WHAT ABOUT THE ORPHANED COLONIES? (II). But in Friday’s Washington Post, columnist Barnet Nover endorses the original Havana proposal and says it’s definitely better than suggestions that the U.S. simply seize the colonies before the Germans can get their hands on them --

"Unilateral action by this nation...whether justified or not, and on whatever grounds justified, would be used by other nations to excuse past and future acts of aggression.... The idea of trusteeship for [orphaned] colonies has taken root....The mandate system established under the covenant of the League of Nations and operated under League supervision had much to recommend it.

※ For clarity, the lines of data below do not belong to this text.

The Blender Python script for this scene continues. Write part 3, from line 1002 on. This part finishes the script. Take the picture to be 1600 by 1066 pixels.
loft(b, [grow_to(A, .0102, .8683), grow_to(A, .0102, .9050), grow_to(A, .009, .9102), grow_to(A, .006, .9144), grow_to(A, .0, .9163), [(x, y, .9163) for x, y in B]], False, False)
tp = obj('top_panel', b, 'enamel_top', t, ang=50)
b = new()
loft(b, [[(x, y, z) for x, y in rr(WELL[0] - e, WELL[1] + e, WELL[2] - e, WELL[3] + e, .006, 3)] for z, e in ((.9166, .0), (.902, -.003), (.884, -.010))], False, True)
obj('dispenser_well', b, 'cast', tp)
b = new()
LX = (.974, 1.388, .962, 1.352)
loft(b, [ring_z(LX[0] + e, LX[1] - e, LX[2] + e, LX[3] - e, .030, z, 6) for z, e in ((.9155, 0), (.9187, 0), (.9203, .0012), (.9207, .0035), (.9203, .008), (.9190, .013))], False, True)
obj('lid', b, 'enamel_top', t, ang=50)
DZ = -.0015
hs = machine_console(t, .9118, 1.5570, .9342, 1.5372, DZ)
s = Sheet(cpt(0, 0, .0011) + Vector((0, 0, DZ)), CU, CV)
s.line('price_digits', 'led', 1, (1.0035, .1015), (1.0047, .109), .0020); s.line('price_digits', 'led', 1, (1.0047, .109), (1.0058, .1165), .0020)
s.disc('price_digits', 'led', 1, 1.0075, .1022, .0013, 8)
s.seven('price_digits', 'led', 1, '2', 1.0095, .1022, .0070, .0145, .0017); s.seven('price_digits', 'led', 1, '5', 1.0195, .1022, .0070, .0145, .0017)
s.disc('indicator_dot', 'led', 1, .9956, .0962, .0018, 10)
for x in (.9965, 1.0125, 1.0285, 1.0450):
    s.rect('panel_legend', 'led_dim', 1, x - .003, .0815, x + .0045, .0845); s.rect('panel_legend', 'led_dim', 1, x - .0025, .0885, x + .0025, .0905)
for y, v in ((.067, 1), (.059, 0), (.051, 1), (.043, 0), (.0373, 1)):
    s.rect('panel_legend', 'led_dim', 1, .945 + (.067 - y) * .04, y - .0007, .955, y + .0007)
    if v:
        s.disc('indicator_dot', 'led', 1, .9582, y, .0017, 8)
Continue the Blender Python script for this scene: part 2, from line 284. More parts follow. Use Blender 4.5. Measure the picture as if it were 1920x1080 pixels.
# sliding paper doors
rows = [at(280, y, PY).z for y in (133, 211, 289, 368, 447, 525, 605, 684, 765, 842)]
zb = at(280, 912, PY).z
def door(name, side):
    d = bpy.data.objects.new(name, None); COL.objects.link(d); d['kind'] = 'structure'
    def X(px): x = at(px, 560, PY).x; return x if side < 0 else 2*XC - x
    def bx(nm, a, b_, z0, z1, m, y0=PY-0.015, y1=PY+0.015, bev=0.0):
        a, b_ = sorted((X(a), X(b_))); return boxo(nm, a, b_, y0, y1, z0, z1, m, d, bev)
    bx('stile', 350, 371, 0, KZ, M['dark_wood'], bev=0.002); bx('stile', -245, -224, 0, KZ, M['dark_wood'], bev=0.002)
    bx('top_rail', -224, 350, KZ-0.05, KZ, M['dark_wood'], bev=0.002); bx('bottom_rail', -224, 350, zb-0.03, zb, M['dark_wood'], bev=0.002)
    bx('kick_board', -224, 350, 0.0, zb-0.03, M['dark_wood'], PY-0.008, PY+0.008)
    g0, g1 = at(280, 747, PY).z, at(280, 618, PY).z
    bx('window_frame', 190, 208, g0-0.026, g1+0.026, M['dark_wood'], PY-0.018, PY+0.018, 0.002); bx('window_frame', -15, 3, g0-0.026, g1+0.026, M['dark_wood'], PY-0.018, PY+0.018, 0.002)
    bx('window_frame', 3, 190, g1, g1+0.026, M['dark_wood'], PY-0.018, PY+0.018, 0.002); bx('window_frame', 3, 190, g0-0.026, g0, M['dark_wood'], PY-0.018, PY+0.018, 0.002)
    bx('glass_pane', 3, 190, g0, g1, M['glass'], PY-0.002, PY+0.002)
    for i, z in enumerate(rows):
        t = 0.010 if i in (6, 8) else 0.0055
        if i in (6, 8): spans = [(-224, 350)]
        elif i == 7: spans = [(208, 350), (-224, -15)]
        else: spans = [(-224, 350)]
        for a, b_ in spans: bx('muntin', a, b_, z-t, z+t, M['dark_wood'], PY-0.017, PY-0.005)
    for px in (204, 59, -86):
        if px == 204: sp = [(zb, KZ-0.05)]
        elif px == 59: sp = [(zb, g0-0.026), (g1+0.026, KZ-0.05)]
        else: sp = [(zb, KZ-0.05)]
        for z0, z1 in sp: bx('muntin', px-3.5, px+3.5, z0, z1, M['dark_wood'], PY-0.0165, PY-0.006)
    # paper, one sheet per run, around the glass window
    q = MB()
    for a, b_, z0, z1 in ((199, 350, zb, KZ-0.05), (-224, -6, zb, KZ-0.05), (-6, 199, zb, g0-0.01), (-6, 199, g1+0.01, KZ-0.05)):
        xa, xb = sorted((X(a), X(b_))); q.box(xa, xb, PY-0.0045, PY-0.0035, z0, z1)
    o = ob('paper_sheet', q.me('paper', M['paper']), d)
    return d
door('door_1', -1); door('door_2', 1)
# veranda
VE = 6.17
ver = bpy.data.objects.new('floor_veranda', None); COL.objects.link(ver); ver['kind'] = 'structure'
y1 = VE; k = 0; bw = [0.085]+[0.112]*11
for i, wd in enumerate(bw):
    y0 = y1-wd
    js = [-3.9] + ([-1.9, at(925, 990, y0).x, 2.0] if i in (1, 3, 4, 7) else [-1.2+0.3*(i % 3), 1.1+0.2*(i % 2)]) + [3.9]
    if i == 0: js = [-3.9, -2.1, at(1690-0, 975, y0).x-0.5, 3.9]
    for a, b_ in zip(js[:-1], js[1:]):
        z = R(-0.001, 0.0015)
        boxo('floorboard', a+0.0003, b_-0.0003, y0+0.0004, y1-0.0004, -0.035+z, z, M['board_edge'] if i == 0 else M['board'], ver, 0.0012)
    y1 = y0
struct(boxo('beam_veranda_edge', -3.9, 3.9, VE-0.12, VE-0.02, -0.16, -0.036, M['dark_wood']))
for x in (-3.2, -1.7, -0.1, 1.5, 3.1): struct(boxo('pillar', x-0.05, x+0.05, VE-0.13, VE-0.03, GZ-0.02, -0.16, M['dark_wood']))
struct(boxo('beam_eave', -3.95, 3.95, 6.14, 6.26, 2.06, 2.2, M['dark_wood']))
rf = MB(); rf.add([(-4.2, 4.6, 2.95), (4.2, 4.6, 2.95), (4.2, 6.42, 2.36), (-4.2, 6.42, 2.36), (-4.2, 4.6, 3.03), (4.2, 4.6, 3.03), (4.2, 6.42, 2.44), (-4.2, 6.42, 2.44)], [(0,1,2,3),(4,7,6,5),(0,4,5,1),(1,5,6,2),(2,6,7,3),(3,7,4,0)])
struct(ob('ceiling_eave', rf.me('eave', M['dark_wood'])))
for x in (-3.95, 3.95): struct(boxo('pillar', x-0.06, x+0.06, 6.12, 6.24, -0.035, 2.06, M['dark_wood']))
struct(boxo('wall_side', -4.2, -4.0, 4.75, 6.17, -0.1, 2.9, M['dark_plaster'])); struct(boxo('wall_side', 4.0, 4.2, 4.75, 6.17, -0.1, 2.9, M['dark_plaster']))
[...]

Such a mandate system as is now being discussed at Havana would have most of the advantages and few of the disadvantages of the League type. Aside from the circumstance that it would meet an increasingly serious strategic danger head on it would, if put into effect, bring into being the most far-reaching and constructive system of inter-American cooperation ever devised. Events are moving fast here at Havana."